_Problem statement_:
In the listing below, find the line containing "lipn=6, edge=3, seed=6)". Write out that line and every line after it to the end, exactly and only those.

_Data segment_:
╭──

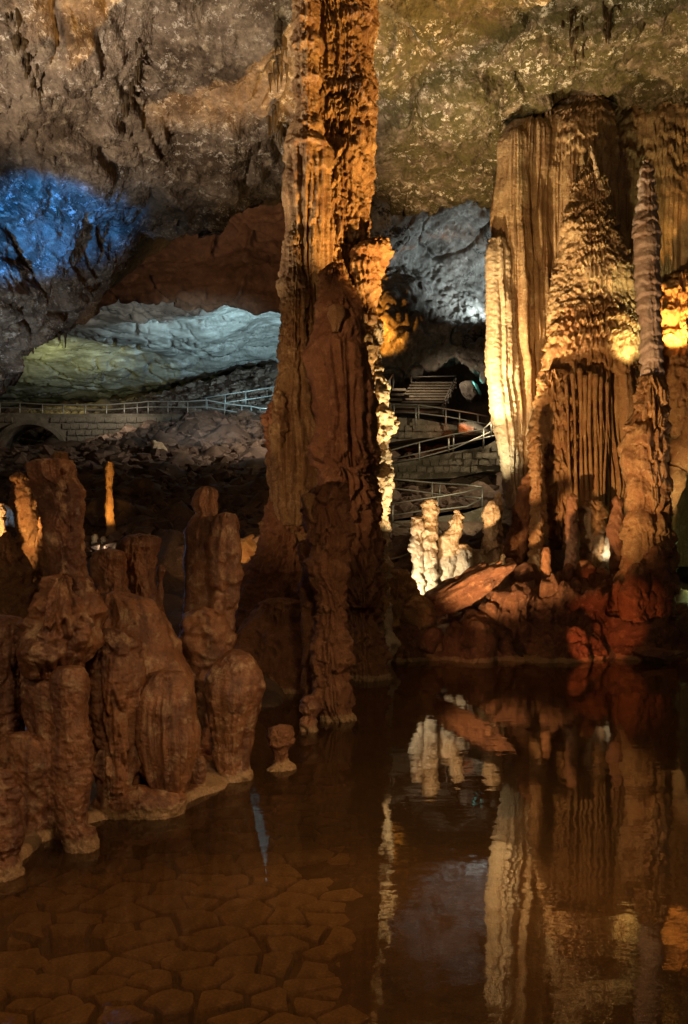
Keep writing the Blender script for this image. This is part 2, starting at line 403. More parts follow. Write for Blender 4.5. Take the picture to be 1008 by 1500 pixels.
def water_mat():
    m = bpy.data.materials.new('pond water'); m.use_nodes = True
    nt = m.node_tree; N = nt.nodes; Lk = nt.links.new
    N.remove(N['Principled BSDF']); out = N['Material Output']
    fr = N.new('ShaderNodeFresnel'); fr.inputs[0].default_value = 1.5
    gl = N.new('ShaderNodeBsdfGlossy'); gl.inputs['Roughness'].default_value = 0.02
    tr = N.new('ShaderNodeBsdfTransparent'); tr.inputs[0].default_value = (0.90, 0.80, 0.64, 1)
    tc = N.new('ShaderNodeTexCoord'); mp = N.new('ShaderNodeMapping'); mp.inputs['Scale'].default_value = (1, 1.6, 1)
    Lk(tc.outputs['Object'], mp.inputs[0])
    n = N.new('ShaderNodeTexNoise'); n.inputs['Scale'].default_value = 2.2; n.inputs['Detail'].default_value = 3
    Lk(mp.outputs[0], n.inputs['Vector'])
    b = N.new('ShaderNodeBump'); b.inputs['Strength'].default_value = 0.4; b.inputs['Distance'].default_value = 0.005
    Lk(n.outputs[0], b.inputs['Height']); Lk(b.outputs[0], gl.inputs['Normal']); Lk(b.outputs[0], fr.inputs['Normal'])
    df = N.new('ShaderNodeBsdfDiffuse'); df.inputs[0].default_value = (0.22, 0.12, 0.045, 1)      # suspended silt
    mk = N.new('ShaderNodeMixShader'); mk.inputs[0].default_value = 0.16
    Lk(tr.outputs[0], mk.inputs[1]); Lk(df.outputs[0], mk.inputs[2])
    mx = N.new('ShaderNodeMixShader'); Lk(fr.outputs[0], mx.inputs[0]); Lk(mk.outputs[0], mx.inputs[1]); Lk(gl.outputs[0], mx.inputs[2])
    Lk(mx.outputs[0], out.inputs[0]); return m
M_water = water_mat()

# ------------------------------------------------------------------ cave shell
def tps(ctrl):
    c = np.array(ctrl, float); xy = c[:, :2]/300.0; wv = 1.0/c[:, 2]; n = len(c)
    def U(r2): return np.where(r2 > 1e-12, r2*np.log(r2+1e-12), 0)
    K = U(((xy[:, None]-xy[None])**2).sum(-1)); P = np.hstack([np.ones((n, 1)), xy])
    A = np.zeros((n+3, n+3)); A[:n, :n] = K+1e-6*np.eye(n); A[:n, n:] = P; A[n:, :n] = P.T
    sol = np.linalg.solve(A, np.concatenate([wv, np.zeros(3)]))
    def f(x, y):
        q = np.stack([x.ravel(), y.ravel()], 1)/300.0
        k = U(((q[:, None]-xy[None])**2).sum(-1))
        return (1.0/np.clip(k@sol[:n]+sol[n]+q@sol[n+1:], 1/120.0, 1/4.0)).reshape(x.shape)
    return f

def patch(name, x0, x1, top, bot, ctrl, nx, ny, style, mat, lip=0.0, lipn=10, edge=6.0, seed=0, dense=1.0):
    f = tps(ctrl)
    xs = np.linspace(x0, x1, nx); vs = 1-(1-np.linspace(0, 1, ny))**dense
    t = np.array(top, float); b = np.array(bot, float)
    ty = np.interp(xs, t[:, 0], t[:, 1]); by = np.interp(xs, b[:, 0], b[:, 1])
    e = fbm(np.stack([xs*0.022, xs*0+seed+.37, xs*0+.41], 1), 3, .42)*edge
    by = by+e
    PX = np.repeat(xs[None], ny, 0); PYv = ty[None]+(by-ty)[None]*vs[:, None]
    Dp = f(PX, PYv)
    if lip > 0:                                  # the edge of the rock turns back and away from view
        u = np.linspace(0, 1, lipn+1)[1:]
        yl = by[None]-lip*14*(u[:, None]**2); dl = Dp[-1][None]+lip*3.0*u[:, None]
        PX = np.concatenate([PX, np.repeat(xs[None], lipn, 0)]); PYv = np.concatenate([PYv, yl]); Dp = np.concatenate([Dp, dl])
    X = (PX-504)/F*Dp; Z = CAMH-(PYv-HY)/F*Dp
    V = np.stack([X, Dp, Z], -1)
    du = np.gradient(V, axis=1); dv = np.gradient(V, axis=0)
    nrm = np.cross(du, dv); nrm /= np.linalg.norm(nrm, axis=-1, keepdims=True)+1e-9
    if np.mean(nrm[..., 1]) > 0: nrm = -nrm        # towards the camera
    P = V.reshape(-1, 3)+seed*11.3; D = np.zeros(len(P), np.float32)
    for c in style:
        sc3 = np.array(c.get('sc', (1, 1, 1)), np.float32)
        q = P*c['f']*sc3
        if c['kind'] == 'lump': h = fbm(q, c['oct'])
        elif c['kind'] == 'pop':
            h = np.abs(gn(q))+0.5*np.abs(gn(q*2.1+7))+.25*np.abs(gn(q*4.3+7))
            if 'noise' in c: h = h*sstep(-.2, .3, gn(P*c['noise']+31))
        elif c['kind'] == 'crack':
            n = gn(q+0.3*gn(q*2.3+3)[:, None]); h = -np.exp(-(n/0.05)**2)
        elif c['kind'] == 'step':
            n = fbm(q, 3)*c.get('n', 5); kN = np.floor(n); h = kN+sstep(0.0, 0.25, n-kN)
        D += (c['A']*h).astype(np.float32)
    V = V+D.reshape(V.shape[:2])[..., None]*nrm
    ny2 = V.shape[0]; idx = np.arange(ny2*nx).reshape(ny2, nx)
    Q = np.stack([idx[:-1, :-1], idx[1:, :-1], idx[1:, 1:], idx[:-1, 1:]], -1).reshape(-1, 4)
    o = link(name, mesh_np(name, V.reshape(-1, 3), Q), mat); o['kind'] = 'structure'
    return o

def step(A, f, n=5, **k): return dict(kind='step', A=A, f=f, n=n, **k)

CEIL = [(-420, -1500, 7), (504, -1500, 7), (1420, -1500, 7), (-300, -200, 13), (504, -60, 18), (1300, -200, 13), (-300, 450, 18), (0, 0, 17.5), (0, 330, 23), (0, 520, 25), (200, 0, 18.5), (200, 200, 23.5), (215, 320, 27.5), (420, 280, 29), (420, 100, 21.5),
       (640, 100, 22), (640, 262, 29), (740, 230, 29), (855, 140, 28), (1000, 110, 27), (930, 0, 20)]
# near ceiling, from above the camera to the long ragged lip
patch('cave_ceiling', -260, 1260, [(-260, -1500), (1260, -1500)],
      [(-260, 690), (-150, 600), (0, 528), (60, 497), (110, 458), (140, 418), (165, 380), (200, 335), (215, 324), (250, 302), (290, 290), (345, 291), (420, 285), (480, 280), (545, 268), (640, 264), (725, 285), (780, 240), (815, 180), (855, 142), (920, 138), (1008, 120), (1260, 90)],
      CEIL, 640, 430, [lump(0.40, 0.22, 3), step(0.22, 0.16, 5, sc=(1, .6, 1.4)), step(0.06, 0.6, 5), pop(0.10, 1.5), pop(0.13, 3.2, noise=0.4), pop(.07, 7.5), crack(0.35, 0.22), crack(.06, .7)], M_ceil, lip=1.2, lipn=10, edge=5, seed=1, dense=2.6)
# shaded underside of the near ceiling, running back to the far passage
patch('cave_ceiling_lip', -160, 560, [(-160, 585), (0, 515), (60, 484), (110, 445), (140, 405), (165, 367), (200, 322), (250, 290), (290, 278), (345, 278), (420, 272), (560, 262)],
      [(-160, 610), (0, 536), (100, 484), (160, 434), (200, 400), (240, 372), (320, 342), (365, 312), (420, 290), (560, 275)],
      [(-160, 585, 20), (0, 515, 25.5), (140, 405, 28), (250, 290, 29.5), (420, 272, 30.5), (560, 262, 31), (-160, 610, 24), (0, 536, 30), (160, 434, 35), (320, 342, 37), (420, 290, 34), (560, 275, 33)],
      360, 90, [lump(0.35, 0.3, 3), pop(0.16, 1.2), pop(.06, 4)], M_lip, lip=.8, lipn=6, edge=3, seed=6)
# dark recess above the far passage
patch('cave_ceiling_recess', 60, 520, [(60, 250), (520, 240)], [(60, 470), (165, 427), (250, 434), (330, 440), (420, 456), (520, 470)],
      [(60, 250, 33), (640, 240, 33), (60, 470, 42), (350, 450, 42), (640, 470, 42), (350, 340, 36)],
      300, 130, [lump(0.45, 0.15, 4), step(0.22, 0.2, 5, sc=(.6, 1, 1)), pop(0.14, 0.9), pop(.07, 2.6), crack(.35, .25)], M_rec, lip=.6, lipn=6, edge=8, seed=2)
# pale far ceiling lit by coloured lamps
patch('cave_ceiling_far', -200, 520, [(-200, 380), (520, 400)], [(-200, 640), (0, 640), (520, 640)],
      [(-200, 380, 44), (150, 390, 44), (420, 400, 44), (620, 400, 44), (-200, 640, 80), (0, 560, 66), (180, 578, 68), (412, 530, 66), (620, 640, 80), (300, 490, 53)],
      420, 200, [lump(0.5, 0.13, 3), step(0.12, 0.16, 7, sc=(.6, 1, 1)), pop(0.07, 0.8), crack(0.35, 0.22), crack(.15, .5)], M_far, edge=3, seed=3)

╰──

_Finished answer_:
      360, 90, [lump(0.35, 0.3, 3), pop(0.16, 1.2), pop(.06, 4)], M_lip, lip=.8, lipn=6, edge=3, seed=6)
# dark recess above the far passage
patch('cave_ceiling_recess', 60, 520, [(60, 250), (520, 240)], [(60, 470), (165, 427), (250, 434), (330, 440), (420, 456), (520, 470)],
      [(60, 250, 33), (640, 240, 33), (60, 470, 42), (350, 450, 42), (640, 470, 42), (350, 340, 36)],
      300, 130, [lump(0.45, 0.15, 4), step(0.22, 0.2, 5, sc=(.6, 1, 1)), pop(0.14, 0.9), pop(.07, 2.6), crack(.35, .25)], M_rec, lip=.6, lipn=6, edge=8, seed=2)
# pale far ceiling lit by coloured lamps
patch('cave_ceiling_far', -200, 520, [(-200, 380), (520, 400)], [(-200, 640), (0, 640), (520, 640)],
      [(-200, 380, 44), (150, 390, 44), (420, 400, 44), (620, 400, 44), (-200, 640, 80), (0, 560, 66), (180, 578, 68), (412, 530, 66), (620, 640, 80), (300, 490, 53)],
      420, 200, [lump(0.5, 0.13, 3), step(0.12, 0.16, 7, sc=(.6, 1, 1)), pop(0.07, 0.8), crack(0.35, 0.22), crack(.15, .5)], M_far, edge=3, seed=3)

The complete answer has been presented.